▸ **Recorded information**
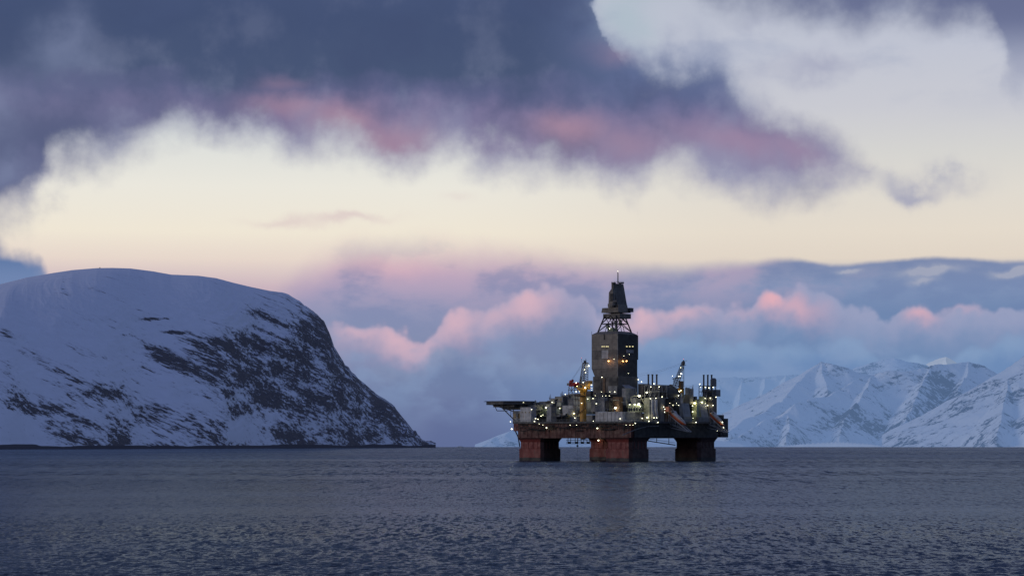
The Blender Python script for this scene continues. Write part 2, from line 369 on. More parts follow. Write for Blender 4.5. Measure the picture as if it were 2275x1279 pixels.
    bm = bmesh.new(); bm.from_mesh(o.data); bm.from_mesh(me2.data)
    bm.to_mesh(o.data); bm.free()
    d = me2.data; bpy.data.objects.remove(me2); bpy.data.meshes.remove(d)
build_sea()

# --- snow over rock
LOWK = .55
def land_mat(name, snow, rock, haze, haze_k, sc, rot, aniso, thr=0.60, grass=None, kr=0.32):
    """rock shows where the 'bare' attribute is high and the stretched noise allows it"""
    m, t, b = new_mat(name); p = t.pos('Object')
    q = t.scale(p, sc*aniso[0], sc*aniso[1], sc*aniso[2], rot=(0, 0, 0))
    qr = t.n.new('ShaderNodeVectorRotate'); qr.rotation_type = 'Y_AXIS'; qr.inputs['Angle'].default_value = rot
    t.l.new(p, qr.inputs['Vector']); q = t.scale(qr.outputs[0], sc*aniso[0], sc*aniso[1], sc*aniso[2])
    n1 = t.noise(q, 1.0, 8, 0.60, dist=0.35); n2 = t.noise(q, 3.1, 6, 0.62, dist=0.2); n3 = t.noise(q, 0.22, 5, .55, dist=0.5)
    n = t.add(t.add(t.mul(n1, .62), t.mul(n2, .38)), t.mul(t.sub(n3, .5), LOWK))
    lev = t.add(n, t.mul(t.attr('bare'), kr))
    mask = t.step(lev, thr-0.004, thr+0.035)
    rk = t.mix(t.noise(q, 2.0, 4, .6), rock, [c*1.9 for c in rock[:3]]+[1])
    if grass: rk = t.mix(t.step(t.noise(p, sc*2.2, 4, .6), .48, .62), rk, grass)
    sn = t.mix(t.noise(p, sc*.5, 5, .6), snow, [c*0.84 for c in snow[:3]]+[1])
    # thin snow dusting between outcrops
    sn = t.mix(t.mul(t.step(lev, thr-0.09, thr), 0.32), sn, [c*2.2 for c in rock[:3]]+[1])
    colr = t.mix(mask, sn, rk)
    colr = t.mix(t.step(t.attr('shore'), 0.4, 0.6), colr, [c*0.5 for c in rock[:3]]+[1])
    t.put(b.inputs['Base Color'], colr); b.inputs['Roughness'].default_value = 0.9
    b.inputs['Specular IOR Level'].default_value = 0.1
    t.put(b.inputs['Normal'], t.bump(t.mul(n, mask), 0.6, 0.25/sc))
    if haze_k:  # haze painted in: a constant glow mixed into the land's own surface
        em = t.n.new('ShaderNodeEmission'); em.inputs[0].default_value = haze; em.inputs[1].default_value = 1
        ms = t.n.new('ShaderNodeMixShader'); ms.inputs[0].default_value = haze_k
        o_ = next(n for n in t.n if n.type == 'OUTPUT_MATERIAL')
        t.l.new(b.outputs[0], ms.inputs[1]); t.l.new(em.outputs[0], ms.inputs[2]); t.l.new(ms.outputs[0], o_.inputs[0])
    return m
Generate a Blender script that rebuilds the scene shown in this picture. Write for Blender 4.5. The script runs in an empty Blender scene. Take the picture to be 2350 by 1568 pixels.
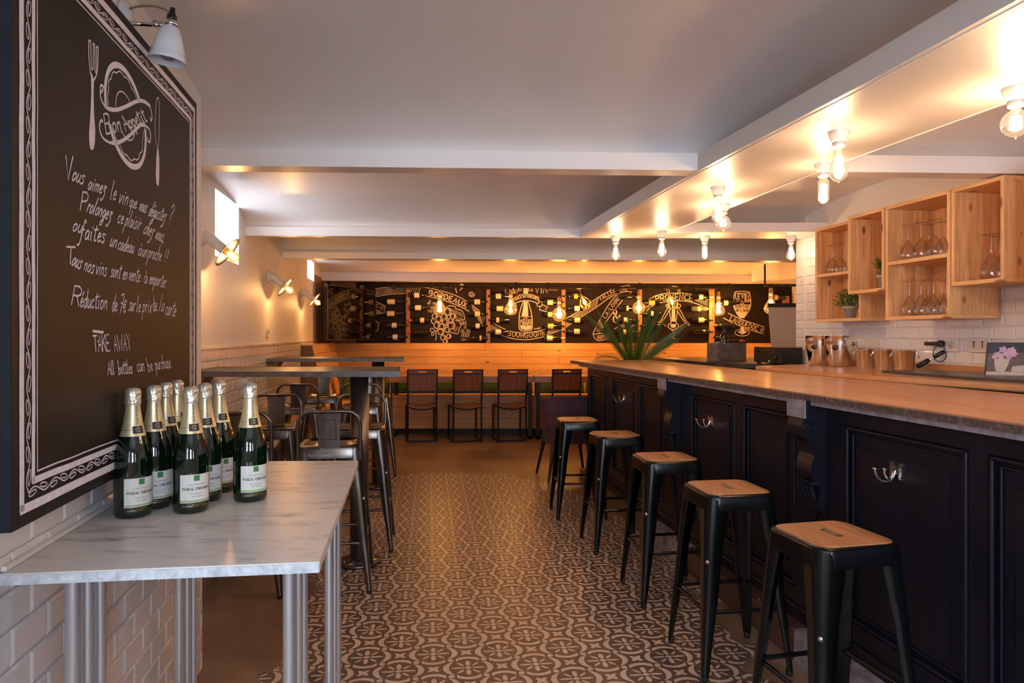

▸ **Stated task**
All lines from the start of the entries through the one with "build_sea()" are to be output exactly; omit the pictures.

▸ **Worked solution**
The Blender Python script for this scene continues. Write part 2, from line 369 on. More parts follow. Write for Blender 4.5. Measure the picture as if it were 2275x1279 pixels.
    bm = bmesh.new(); bm.from_mesh(o.data); bm.from_mesh(me2.data)
    bm.to_mesh(o.data); bm.free()
    d = me2.data; bpy.data.objects.remove(me2); bpy.data.meshes.remove(d)
build_sea()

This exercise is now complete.